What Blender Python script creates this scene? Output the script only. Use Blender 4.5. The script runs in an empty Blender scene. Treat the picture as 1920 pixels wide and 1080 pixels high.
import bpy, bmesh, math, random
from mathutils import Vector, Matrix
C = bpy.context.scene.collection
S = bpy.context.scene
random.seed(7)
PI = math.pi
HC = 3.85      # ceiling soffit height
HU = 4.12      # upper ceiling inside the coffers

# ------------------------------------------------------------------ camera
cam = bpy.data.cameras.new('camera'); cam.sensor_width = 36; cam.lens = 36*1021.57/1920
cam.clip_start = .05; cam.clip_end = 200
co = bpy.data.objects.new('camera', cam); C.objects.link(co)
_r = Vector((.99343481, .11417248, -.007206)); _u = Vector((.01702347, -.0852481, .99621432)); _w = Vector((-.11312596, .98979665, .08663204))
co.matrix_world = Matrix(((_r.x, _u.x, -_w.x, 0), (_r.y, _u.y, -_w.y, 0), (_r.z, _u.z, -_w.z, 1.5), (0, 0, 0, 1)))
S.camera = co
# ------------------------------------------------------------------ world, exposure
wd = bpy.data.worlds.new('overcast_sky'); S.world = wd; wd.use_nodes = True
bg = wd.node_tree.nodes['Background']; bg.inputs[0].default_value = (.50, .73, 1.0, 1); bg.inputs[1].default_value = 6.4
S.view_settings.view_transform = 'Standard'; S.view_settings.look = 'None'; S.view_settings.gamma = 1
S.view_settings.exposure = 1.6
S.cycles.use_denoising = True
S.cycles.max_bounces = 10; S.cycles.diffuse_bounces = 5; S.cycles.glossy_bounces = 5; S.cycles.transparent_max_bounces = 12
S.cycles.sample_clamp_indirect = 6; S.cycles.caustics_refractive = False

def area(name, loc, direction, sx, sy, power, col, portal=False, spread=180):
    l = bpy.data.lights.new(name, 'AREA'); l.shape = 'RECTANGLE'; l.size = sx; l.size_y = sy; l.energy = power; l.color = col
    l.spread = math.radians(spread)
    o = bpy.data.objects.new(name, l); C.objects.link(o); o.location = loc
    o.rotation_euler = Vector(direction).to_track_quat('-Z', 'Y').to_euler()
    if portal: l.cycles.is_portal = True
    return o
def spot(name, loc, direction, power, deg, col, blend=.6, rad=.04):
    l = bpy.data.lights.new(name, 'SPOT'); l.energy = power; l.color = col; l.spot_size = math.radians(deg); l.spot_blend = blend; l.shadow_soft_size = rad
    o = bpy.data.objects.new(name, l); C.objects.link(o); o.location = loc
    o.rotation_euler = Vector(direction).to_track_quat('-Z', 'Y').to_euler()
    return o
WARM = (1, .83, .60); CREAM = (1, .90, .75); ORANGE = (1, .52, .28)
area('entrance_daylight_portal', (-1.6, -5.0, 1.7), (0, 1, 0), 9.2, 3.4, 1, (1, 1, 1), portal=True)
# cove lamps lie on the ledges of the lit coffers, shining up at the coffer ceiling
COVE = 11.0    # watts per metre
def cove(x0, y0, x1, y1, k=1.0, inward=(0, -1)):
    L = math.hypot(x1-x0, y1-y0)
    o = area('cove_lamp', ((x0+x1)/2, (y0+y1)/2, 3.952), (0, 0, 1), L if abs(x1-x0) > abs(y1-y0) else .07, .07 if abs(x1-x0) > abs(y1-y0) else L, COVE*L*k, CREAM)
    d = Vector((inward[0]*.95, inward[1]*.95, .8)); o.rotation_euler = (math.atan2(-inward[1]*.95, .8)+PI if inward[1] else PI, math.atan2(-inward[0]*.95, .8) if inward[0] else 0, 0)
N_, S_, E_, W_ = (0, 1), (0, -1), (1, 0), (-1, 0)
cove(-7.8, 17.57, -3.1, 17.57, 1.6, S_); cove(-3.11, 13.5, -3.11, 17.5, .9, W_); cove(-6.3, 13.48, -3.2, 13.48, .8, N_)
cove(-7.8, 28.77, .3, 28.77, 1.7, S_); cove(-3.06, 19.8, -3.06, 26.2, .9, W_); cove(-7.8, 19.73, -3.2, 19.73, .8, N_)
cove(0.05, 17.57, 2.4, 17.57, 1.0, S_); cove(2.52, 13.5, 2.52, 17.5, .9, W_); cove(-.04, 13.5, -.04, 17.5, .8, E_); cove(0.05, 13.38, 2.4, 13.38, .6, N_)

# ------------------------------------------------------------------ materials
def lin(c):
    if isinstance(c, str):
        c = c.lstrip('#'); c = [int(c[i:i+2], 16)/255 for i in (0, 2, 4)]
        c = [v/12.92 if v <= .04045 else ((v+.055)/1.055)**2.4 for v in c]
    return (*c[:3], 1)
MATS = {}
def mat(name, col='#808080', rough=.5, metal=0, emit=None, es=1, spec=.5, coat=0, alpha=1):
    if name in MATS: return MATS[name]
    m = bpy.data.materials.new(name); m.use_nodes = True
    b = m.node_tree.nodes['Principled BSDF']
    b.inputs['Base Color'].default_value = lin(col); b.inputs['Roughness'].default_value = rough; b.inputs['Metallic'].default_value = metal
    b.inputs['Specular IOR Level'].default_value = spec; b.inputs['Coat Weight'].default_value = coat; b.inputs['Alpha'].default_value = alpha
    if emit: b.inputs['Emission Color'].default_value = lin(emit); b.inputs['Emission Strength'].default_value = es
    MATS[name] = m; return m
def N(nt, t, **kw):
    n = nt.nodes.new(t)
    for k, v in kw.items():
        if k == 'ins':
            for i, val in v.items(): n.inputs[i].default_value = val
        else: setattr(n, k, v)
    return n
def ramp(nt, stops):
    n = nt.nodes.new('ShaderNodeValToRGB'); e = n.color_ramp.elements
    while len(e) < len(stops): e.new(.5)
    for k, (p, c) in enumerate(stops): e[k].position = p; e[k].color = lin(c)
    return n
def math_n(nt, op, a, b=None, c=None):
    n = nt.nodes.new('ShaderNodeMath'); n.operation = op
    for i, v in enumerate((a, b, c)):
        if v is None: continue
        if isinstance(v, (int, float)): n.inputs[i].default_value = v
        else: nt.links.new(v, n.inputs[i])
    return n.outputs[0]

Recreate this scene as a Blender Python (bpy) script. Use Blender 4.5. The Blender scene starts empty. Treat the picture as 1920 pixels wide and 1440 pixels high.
+ + + + +
» Problem to work on: Using the records given above, list every line that includes the word "picture".

» Written response:
What Blender Python script creates this scene? Output the script only. Use Blender 4.5. The script runs in an empty Blender scene. Treat the picture as 1920 pixels wide and 1080 pixels high.
Recreate this scene as a Blender Python (bpy) script. Use Blender 4.5. The Blender scene starts empty. Treat the picture as 1920 pixels wide and 1440 pixels high.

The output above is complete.